The House will debate the National Defense Authorization Act for Fiscal Year 2015 this week, likely beginning Wednesday, after lawmakers filed more than 300 amendments to the bill.
A total of 290 amendments were submitted by the 10 a.m. Monday deadline, with at least 25 submitted after the deadline passed and marked “late” early Monday afternoon before that designation was removed.
The House Rules Committee met Monday afternoon to decide the rules to begin debate on the bill, and it will meet again Tuesday afternoon to determine how many and which amendments will get a vote.
As expected, the amendments run the gamut of topics, from Base Realignment and Closure to authorization of use of force, and acquisition program changes to audit readiness–in many cases, with amendments filed on both sides of an issue.
Many dealt with the Defense Department’s ability to meet series of deadlines to be prepared for and carry out audits on the department’s statement of budgetary resources. One amendment, filed by Rep. Mike Coffman (R-Colo.), stipulates that if DoD has not completed a clean audit of its FY ’15 statement of budgetary resources by Dec. 31, 2015, then any future nominee for comptroller of DoD or the services would face additional job qualifications. Another by Rep. Michael Burgess (R-Texas) would force the DoD to submit a report ordering all the services and defense agencies from most to least prepared for the audit. Rep. Pete DeFazio (D-Ore.) would slash the salaries of the chief management officers and comptrollers of DoD and the services if the FY ’17 full audit-readiness deadline is not met.
Several amendments sought to boost or cut acquisition of various programs. House Armed Services Committee member Rep. Trent Franks (R-Ariz.) proposed increasing funding for the Aegis Ballistic Missile Defense System by $99 million, taking $75 million out of the Army’s Aerial Common Sensor and $24 million from the Marine Corps’ RQ-21A Blackjack unmanned aerial system to pay for it.

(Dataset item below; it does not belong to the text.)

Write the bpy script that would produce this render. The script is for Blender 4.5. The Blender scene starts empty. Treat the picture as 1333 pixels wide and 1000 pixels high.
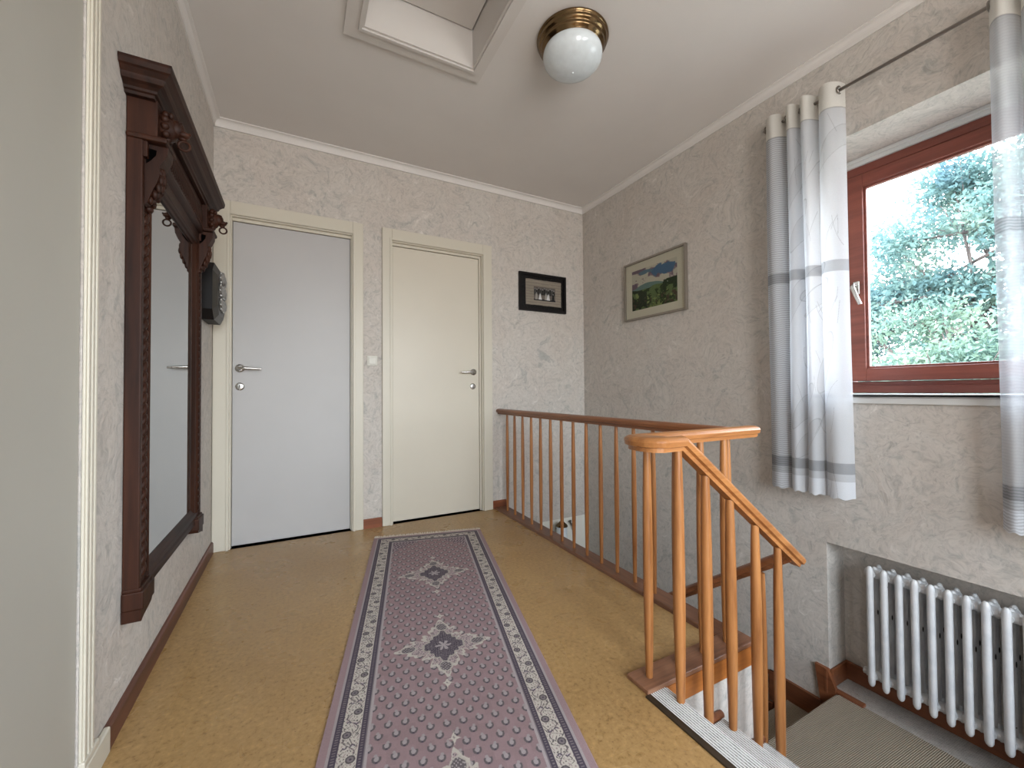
import bpy, math, random
import numpy as np
from mathutils import Vector, Matrix

PI = math.pi
SC = bpy.context.scene
COL = SC.collection

# ------------------------------------------------------------------ camera
CAM_YAW, CAM_PITCH, CAM_ROLL, CAM_F, CAM_H = 27.692, 0.9885, -0.386, 532.07, 0.9629
_y, _p, _r = map(math.radians, (CAM_YAW, CAM_PITCH, CAM_ROLL))
FW = Vector((math.sin(_y) * math.cos(_p), math.cos(_y) * math.cos(_p), math.sin(_p)))
RT0 = Vector((math.cos(_y), -math.sin(_y), 0))
UP0 = RT0.cross(FW)
RT = math.cos(_r) * RT0 + math.sin(_r) * UP0
UP = -math.sin(_r) * RT0 + math.cos(_r) * UP0
cam_data = bpy.data.cameras.new('camera')
cam_data.sensor_width = 36.0
cam_data.lens = CAM_F / 1333.0 * 36.0
cam_data.clip_start = 0.02
cam = bpy.data.objects.new('camera', cam_data)
COL.objects.link(cam)
M = Matrix((RT, UP, -FW)).transposed().to_4x4()
M.translation = Vector((0, 0, CAM_H))
cam.matrix_world = M
SC.camera = cam

# ------------------------------------------------------------------ world, light, exposure
SKY_STRENGTH = 7.0
world = bpy.data.worlds.new('sky')
SC.world = world
world.use_nodes = True
wn = world.node_tree.nodes
wn.clear()
w_out = wn.new('ShaderNodeOutputWorld')
w_bg = wn.new('ShaderNodeBackground')
w_tc = wn.new('ShaderNodeTexCoord')
w_sep = wn.new('ShaderNodeSeparateXYZ')
w_ramp = wn.new('ShaderNodeValToRGB')
w_ramp.color_ramp.elements[0].position = 0.0
w_ramp.color_ramp.elements[0].color = (0.56, 0.53, 0.52, 1)
w_ramp.color_ramp.elements[1].position = 0.06
w_ramp.color_ramp.elements[1].color = (0.90, 0.945, 1.0, 1)
e = w_ramp.color_ramp.elements.new(1.0)
e.color = (0.72, 0.82, 1.0, 1)
wl = world.node_tree.links
wl.new(w_tc.outputs['Generated'], w_sep.inputs[0])
wl.new(w_sep.outputs['Z'], w_ramp.inputs[0])
wl.new(w_ramp.outputs[0], w_bg.inputs['Color'])
w_bg.inputs['Strength'].default_value = SKY_STRENGTH
wl.new(w_bg.outputs[0], w_out.inputs[0])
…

Rep. Jared Polis (D-Colo.) proposed cutting $120 million from the Abrams tank upgrade program, added by the HASC tactical air and land subcommittee as an industrial base protection program, and stipulate that the money be used as deficit reduction rather than to support any other military spending. Polis and Rep. Earl Blumenauer (D-Ore.) submitted an amendment that would undo the HASC bill’s support for the refueling and complex overhaul of the USS George Washington (CVN-73), needed to maintain the 11-carrier fleet mandated by law. It would strike $486.3 million in funding and mandate that it, too, be used for deficit reduction. Neither proposal is likely to be adopted, with HASC overwhelmingly supporting both spending items.
Blumenauer submitted another amendment on his own to procure at least 10 Active Electronically Scanned Array radar systems for F-15C/D aircraft in the Air National Guard. He would take $100 million from life extension programs of various nuclear weapons and nuclear-related projects to pay for the AESA radars.
The Senate Armed Services Committee will begin marking up its NDAA this week, with subcommittee markups on Tuesday and Wednesday and the full committee markup set to begin Wednesday afternoon. Much of the proceedings are closed, and a committee staffer said none of the bill language would be made publicly available before the markup.